A particular treat, Campbell says, is the rare opportunity for an actor to grow alongside a character. Campbell herself was just 21 when she made the first Scream film.

“I’m 37 now,” she laughs. “That’s a big gap! I was at the beginning of my career [then]. I’d been working in Canada for about five years as a dancer and an actor, and was on my second year of Party of Five and had done The Craft, but Scream was my first lead. Obviously it catapulted my career to a different level, which was lovely, but you know, I was young, I was in my 20s. They’re challenging as it is but when you add fame to that it can be very challenging. I think I’m at a place in my life now where I’m a lot more comfortable with myself now. I’m a lot more confident with my choices in my life and I enjoy where I live — I live in England — and I enjoy traveling and I enjoy some of the charity work I’m working on... I have more control over what I want my life to be and that feels very good.”

It’s not really a surprise that some of Campbell’s own self-confidence is reflected in Sidney now. Though the character is described as a “celebrity victim,” she does a significant amount of ass-kicking throughout, wielding a butcher knife with the kind of expertise that comes to the perpetually terrorized.

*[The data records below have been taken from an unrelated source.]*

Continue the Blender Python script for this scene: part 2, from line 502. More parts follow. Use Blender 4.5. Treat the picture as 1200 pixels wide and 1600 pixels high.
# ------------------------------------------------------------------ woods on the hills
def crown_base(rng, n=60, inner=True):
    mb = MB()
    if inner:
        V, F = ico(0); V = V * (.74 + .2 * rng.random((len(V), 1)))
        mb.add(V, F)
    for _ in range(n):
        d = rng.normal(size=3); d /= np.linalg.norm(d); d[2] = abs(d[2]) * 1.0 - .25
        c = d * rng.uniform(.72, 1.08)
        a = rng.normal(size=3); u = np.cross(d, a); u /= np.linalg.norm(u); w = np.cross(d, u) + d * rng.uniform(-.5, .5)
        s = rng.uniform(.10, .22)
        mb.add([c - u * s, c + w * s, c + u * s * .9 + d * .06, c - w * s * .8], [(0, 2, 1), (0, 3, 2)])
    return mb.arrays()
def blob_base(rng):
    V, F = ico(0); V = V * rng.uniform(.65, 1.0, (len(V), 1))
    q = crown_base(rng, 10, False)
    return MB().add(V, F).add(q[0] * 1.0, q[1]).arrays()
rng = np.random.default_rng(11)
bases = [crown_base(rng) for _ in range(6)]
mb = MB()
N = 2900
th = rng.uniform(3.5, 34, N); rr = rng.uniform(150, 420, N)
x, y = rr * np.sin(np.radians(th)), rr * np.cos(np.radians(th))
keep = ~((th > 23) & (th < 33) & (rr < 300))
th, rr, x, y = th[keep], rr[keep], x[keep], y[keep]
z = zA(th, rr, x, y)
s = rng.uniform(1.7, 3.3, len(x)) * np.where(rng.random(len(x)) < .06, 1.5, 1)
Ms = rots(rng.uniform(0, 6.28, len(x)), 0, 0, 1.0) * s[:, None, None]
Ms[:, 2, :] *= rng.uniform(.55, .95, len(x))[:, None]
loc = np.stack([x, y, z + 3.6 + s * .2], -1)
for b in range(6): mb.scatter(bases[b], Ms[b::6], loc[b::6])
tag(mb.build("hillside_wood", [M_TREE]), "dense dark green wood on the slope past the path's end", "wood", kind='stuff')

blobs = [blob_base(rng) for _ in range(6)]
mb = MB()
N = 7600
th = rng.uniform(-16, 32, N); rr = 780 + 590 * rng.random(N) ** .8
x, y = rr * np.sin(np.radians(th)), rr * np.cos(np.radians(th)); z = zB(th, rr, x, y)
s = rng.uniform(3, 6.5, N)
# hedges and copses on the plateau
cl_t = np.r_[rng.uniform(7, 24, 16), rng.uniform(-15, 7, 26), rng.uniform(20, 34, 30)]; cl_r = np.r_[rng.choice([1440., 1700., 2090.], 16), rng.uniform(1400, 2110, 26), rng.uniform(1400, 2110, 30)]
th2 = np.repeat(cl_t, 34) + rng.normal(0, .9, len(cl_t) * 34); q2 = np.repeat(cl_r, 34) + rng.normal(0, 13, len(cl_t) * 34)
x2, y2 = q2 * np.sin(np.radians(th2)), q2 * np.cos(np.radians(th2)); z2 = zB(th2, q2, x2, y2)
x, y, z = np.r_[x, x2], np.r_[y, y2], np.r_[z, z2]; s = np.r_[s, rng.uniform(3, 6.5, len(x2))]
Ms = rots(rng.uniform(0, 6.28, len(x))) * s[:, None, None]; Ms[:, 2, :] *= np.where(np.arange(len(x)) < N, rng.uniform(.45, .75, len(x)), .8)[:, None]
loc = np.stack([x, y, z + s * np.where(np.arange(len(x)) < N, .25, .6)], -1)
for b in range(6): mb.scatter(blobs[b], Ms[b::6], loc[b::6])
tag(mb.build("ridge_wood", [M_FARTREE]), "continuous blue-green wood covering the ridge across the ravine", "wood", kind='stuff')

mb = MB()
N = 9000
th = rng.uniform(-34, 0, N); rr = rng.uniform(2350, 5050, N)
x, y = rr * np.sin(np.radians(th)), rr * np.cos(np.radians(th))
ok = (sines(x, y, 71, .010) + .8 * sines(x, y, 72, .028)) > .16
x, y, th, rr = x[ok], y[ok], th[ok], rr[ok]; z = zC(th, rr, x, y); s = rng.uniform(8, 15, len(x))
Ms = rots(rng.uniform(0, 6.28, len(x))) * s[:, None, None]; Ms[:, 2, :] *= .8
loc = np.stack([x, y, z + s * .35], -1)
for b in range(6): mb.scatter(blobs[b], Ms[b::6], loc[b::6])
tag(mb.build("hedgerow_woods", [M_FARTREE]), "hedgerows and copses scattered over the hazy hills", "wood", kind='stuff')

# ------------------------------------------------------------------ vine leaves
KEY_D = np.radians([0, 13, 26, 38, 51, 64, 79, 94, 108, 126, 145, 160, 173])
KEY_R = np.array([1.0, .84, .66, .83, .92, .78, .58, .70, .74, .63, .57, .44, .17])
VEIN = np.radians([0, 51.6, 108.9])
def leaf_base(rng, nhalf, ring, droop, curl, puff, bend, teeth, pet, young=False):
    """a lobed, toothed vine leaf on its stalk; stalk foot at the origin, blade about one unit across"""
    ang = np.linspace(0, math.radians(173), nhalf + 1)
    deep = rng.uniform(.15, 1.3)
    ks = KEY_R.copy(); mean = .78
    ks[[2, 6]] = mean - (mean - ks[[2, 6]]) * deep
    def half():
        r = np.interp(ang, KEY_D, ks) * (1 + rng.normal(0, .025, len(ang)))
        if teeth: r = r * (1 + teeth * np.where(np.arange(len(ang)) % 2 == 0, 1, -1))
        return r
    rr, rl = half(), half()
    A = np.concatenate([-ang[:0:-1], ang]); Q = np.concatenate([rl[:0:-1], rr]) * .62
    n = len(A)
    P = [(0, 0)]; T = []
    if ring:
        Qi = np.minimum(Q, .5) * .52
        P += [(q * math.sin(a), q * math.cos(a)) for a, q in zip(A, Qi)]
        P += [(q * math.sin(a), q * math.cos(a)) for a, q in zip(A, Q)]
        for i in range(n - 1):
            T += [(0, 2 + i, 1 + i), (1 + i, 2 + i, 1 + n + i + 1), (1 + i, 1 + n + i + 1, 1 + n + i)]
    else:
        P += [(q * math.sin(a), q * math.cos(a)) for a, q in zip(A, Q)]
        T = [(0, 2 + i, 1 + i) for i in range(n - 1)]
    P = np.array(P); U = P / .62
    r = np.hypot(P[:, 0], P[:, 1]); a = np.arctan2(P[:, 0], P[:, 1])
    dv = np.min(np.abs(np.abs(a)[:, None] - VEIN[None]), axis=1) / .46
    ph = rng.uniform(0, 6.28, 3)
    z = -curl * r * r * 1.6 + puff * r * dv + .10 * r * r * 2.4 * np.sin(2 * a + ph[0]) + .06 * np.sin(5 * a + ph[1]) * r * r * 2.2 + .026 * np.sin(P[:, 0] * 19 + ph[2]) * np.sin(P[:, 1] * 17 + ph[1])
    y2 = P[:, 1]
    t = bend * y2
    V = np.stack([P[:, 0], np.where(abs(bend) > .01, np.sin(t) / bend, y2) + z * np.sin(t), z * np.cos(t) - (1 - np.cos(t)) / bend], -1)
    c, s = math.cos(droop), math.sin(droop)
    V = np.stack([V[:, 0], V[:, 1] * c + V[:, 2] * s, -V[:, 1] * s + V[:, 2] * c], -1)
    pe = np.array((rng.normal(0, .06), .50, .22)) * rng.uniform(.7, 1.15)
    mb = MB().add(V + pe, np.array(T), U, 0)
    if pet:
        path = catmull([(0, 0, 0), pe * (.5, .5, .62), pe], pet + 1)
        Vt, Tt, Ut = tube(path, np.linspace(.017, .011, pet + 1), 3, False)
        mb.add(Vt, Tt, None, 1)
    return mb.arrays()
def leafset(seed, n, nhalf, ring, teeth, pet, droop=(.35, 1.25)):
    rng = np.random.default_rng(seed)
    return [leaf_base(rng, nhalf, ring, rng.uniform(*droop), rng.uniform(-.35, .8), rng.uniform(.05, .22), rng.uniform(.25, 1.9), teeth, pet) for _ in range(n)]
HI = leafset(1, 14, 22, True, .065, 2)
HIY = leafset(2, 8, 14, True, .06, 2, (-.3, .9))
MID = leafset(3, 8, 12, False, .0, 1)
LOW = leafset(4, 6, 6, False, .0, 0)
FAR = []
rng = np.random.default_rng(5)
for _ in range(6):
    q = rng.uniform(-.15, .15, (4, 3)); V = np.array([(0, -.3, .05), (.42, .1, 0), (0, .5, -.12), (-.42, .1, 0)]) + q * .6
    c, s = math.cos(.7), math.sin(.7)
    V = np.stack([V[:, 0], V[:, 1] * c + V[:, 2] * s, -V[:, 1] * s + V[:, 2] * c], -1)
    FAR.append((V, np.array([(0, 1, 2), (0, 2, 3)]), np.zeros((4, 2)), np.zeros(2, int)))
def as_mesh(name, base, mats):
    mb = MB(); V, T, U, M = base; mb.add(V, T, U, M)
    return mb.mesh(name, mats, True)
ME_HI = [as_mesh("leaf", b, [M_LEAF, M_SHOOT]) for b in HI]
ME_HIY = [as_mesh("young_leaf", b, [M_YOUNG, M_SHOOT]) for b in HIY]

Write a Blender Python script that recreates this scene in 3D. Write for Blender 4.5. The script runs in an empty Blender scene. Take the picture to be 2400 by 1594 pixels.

“For Sidney it’s 10 years later, she’s an adult, in no way is she really a victim,” Campbell says. “Obviously in the first film she was young and more of a victim and eventually found her legs, but in this one, you know, she’s grown up, she knows who she is. She’s very strong... She knows how to answer a phone, she knows how to respond, she knows how to run, she knows how to fight. Just a day in the life of Sidney.”